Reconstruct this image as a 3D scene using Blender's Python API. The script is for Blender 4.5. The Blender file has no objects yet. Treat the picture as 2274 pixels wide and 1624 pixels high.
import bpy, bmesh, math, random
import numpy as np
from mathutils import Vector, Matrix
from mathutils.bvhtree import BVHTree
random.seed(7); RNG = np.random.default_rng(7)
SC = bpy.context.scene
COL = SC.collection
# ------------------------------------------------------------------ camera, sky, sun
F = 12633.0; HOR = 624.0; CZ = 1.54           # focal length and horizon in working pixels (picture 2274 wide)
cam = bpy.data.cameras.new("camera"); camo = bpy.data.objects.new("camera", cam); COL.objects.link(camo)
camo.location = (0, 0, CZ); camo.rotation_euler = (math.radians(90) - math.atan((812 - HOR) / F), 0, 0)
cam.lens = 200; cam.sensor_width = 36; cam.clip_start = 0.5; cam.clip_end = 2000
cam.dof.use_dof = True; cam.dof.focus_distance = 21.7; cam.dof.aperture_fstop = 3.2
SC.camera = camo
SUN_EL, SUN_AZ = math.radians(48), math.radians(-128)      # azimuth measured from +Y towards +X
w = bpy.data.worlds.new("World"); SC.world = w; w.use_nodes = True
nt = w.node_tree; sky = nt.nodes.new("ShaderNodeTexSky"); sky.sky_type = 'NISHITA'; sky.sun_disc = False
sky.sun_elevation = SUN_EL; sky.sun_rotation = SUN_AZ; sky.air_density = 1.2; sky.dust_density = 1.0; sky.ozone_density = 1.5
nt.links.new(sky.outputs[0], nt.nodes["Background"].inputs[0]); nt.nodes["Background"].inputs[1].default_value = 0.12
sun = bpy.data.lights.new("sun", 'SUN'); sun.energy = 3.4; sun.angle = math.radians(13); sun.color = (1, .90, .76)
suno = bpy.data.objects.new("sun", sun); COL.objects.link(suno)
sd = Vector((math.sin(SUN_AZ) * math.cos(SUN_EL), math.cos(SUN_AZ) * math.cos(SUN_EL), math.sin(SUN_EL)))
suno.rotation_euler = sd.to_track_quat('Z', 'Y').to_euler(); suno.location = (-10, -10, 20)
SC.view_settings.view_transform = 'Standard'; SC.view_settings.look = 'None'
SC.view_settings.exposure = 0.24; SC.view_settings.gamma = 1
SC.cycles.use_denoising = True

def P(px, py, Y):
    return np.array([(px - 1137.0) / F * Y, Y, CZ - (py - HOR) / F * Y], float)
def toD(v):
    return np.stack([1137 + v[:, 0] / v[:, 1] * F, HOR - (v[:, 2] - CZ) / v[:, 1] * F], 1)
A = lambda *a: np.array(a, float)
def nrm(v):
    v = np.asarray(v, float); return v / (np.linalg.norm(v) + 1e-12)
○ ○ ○
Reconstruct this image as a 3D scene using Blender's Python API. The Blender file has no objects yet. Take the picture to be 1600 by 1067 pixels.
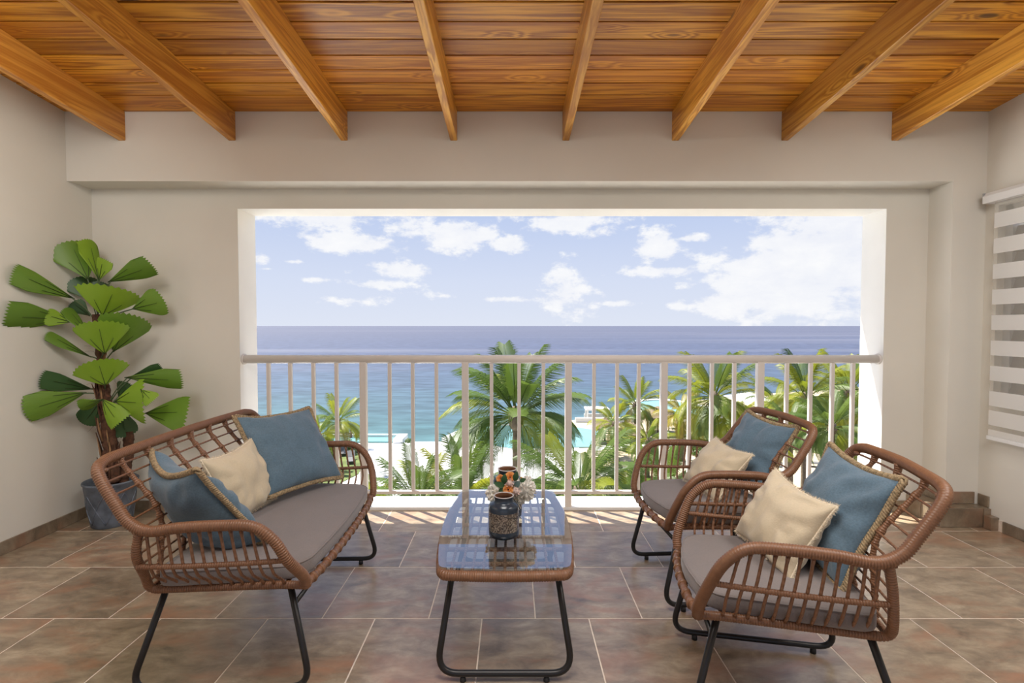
○ ○ ○
#### [Exercise details]
List all lines holding the string "this".

#### [Full answer]
Reconstruct this image as a 3D scene using Blender's Python API. The script is for Blender 4.5. The Blender file has no objects yet. Treat the picture as 2274 pixels wide and 1624 pixels high.
Reconstruct this image as a 3D scene using Blender's Python API. The Blender file has no objects yet. Take the picture to be 1600 by 1067 pixels.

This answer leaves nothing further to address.